■ Stated goal: Your task is to reproduce, verbatim and without pictures, the lines from the opening of the listing through the line containing "COL = SC.collection".

■ Dataset content:
►
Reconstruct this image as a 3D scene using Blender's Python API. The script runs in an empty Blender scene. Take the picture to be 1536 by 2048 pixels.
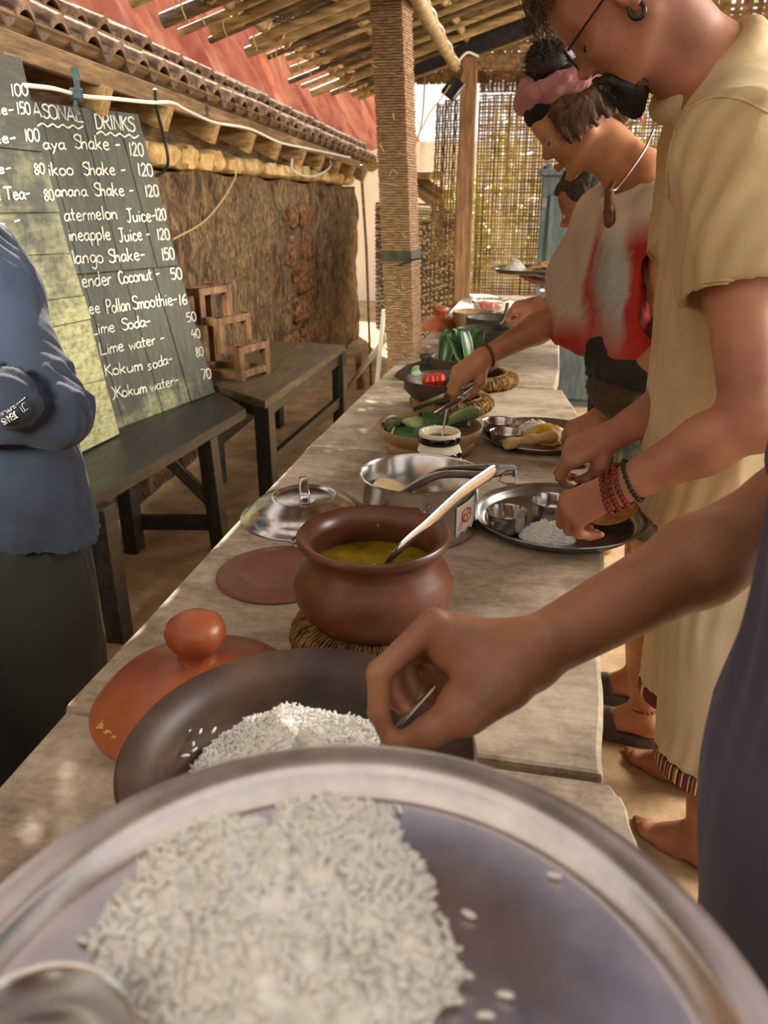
import bpy, bmesh, math, random
import numpy as np
from mathutils import Vector, Matrix, noise as mnoise
random.seed(7)
rng = np.random.default_rng(7)
SC = bpy.context.scene
COL = SC.collection

# ------------------------------------------------------------------ camera
PITCH, YAW, FPX = math.radians(22.2), math.radians(11.0), 1540.0
CAM = np.array([0.0, 0.0, 1.33])
cf = np.array([-math.sin(YAW) * math.cos(PITCH), math.cos(YAW) * math.cos(PITCH), -math.sin(PITCH)])
cr = np.array([math.cos(YAW), math.sin(YAW), 0.0])
cu = np.cross(cr, cf)
cam_data = bpy.data.cameras.new('camera')
cam_data.sensor_fit = 'VERTICAL'
cam_data.sensor_height = 36.0
cam_data.lens = 36.0 * FPX / 2048
cam_data.clip_start = 0.02
cam_data.dof.use_dof = True
cam_data.dof.focus_distance = 1.25
cam_data.dof.aperture_fstop = 6.8
cam = bpy.data.objects.new('camera', cam_data)
COL.objects.link(cam)
cam.matrix_world = Matrix(((cr[0], cu[0], -cf[0], CAM[0]), (cr[1], cu[1], -cf[1], CAM[1]), (cr[2], cu[2], -cf[2], CAM[2]), (0, 0, 0, 1)))
SC.camera = cam

# ------------------------------------------------------------------ light
SC.view_settings.view_transform = 'Standard'
SC.view_settings.look = 'None'
SC.view_settings.gamma = 1.0
SC.view_settings.use_curve_mapping = False
SC.view_settings.exposure = 0.42
SC.cycles.use_denoising = True
SC.cycles.max_bounces = 8
SC.cycles.transparent_max_bounces = 12
SC.cycles.sample_clamp_indirect = 6.0
world = bpy.data.worlds.new('sky')
SC.world = world
world.use_nodes = True
bg = world.node_tree.nodes['Background']
bg.inputs[0].default_value = (1.0, 0.95, 0.88, 1)
bg.inputs[1].default_value = 0.85


def lamp(name, kind, loc, target, energy, color, size=None, size_y=None):
    l = bpy.data.lights.new(name, kind)
    l.energy = energy
    l.color = color
    if kind == 'AREA':
        l.shape = 'RECTANGLE'
        l.size = size
        l.size_y = size_y or size
    o = bpy.data.objects.new(name, l)
    COL.objects.link(o)
    o.location = loc
    o.rotation_euler = (Vector(target) - Vector(loc)).to_track_quat('-Z', 'Y').to_euler()
    return o


sun = lamp('sun', 'SUN', (-3, 6, 6), (0, 0, 0.3), 14.0, (1.0, 0.9, 0.74))
sun.data.angle = 0.01
# daylight that comes in under the roof from the open yard behind the queue
lamp('yard_daylight', 'AREA', (2.7, 2.5, 2.5), (0.0, 1.5, 0.9), 160, (1.0, 0.93, 0.82), 2.2, 1.0)
fd = lamp('board_fill', 'AREA', (-1.15, -0.9, 1.95), (-1.62, 2.7, 0.85), 20, (0.97, 0.98, 0.76), .7, .5)  # added fill with no real source, aimed to brighten the menu boards
fd.data.spread = math.radians(42)


lamp('back_daylight', 'AREA', (1.7, 5.7, 1.7), (0.2, 1.2, 1.1), 100, (1.0, 0.94, 0.82), 1.6, 1.4)


# ------------------------------------------------------------------ image measurement helpers (used to place things at measured spots)
def ray(x, y):
    return cf + cr * (x - 768) / FPX - cu * (y - 1024) / FPX


def D(x, y, d):
    return CAM + ray(x, y) * d


def Zp(x, y, z):
    r = ray(x, y)
    return CAM + r * (z - CAM[2]) / r[2]


def Xp(x, y, X):
    r = ray(x, y)
    return CAM + r * (X - CAM[0]) / r[0]


def Yp(x, y, Y):
    r = ray(x, y)
    return CAM + r * (Y - CAM[1]) / r[1]


def A(*v):
    return np.array(v, float)


def nrm(v):
    v = np.asarray(v, float)
    return v / np.linalg.norm(v)


# ------------------------------------------------------------------ objects
def tag(o, label=None, cat=None, group=None, kind=None):
    if label: o['label'] = label
    if cat: o['category'] = cat
    if group: o['group'] = group
    if kind: o['kind'] = kind
    return o


def thing(name, loc, label, cat, group=None, rz=0.0):
    o = bpy.data.objects.new(name, None)
    o.empty_display_size = 0.05
    COL.objects.link(o)
    o.location = loc
    o.rotation_euler = (0, 0, rz)
    return tag(o, label, cat, group)


def link(name, me, mat=None, parent=None, world_coords=True):
    o = bpy.data.objects.new(name, me)
    COL.objects.link(o)
    if mat:
        me.materials.append(mat)
    if parent is not None:
        o.parent = parent
        if world_coords:
            # data is in world coordinates: undo the parent chain
            M = Matrix.Identity(4)
            p = parent
            while p is not None:
                M = p.matrix_basis @ M
                p = p.parent
            o.matrix_basis = M.inverted()
    return o


def copy_tree(o, parent=None):
    c = o.copy()
    COL.objects.link(c)
    c.parent = parent
    for ch in o.children:
        copy_tree(ch, c)
    return c


class MB:
    """collects shapes into one mesh"""
    def __init__(self):
        self.v = []
        self.f = []

    def add(self, vs, fs):
        n = len(self.v)
        self.v.extend([tuple(map(float, p)) for p in vs])
        self.f.extend([tuple(i + n for i in q) for q in fs])
        return self

    def box(self, c, s, M=None, jit=0.0):
        c = np.asarray(c, float)
        vs = []
        for sx in (-1, 1):
            for sy in (-1, 1):
                for sz in (-1, 1):
                    p = A(sx * s[0] / 2, sy * s[1] / 2, sz * s[2] / 2)
                    if jit: p += rng.uniform(-jit, jit, 3)
                    if M is not None: p = M @ p
                    vs.append(c + p)
        fs = [(0, 1, 3, 2), (4, 6, 7, 5), (0, 4, 5, 1), (2, 3, 7, 6), (0, 2, 6, 4), (1, 5, 7, 3)]
        return self.add(vs, fs)

    def bar(self, a, b, w, h, up=(0, 0, 1)):
        a, b = np.asarray(a, float), np.asarray(b, float)
        d = b - a
        L = np.linalg.norm(d)
        x = d / L
        up = np.asarray(up, float)
        y = np.cross(up, x)
        if np.linalg.norm(y) < 1e-4: y = np.cross((0, 1, 0), x)
        y = nrm(y)
        z = np.cross(x, y)
        return self.box((a + b) / 2, (L, w, h), np.stack([x, y, z], 1))

    def tube(self, pts, r, seg=10, closed=False, caps=True, flat=1.0, up=None):
        pts = [np.asarray(p, float) for p in pts]
        n = len(pts)
        rs = r if hasattr(r, '__len__') else [r] * n
        vs, fs = [], []
        prev = None
        for i, p in enumerate(pts):
            if closed:
                t = pts[(i + 1) % n] - pts[i - 1]
            else:
                t = pts[min(i + 1, n - 1)] - pts[max(i - 1, 0)]
            t = nrm(t)
            if prev is None:
                u = np.cross(t, (0, 0, 1) if up is None else up)
                if np.linalg.norm(u) < 1e-3: u = np.cross(t, (0, 1, 0))
            else:
                u = prev - t * (prev @ t)
            u = nrm(u)
            prev = u
            w = np.cross(t, u)
            for k in range(seg):
                a = 2 * math.pi * k / seg
                vs.append(p + rs[i] * (math.cos(a) * u + flat * math.sin(a) * w))
        m = n if closed else n - 1
        for i in range(m):
            j = (i + 1) % n
            for k in range(seg):
                l = (k + 1) % seg
                fs.append((i * seg + k, i * seg + l, j * seg + l, j * seg + k))
        if caps and not closed:
            fs.append(tuple(range(seg))[::-1])
            fs.append(tuple((n - 1) * seg + k for k in range(seg)))
        return self.add(vs, fs)

    def lathe(self, prof, c=(0, 0, 0), seg=48, wob=0.0, M=None):
        c = np.asarray(c, float)
        vs, fs, rows = [], [], []
        ph = rng.uniform(0, 6.28, 3)
        for (r, z) in prof:
            if r < 1e-6:
                p = A(0, 0, z)
                rows.append([len(vs)])
                vs.append(c + (M @ p if M is not None else p))
            else:
                row = []
                for k in range(seg):
                    a = 2 * math.pi * k / seg
                    rr = r * (1 + wob * (math.sin(2 * a + ph[0]) + 0.5 * math.sin(3 * a + ph[1])))
                    p = A(rr * math.cos(a), rr * math.sin(a), z)
                    row.append(len(vs))
                    vs.append(c + (M @ p if M is not None else p))
                rows.append(row)
        for a, b in zip(rows, rows[1:]):
            if len(a) == 1 and len(b) == 1: continue
            for k in range(seg):
                l = (k + 1) % seg
                if len(a) == 1: fs.append((a[0], b[l], b[k]))
                elif len(b) == 1: fs.append((a[k], a[l], b[0]))
                else: fs.append((a[k], a[l], b[l], b[k]))
        return self.add(vs, fs)

    def build(self, name, mat, parent=None, smooth=True, bevel=0.0, sub=0, wc=True, angle=40):
        me = bpy.data.meshes.new(name)
        me.from_pydata(self.v, [], self.f)
        bm = bmesh.new()
        bm.from_mesh(me)
        bmesh.ops.recalc_face_normals(bm, faces=bm.faces)
        bm.to_mesh(me)
        bm.free()
        if smooth:
            me.polygons.foreach_set('use_smooth', [True] * len(me.polygons))
            me.set_sharp_from_angle(angle=math.radians(angle))
        o = link(name, me, mat, parent, wc)
        if bevel:
            b = o.modifiers.new('bevel', 'BEVEL')
            b.width = bevel
            b.segments = 2
            b.limit_method = 'ANGLE'
        if sub:
            s = o.modifiers.new('subdiv', 'SUBSURF')
            s.levels = s.render_levels = sub
        return o


def catmull(pts, n=6):
    pts = [np.asarray(p, float) for p in pts]
    if len(pts) < 3: return pts
    P = [2 * pts[0] - pts[1]] + pts + [2 * pts[-1] - pts[-2]]
    out = []
    for i in range(1, len(P) - 2):
        for k in range(n):
            t = k / n
            out.append(0.5 * (2 * P[i] + (P[i + 1] - P[i - 1]) * t + (2 * P[i - 1] - 5 * P[i] + 4 * P[i + 1] - P[i + 2]) * t * t
                              + (3 * P[i] - P[i - 1] - 3 * P[i + 1] + P[i + 2]) * t ** 3))
    out.append(P[-2])
    return out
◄
■ Written answer:
Reconstruct this image as a 3D scene using Blender's Python API. The script runs in an empty Blender scene. Take the picture to be 1536 by 2048 pixels.
import bpy, bmesh, math, random
import numpy as np
from mathutils import Vector, Matrix, noise as mnoise
random.seed(7)
rng = np.random.default_rng(7)
SC = bpy.context.scene
COL = SC.collection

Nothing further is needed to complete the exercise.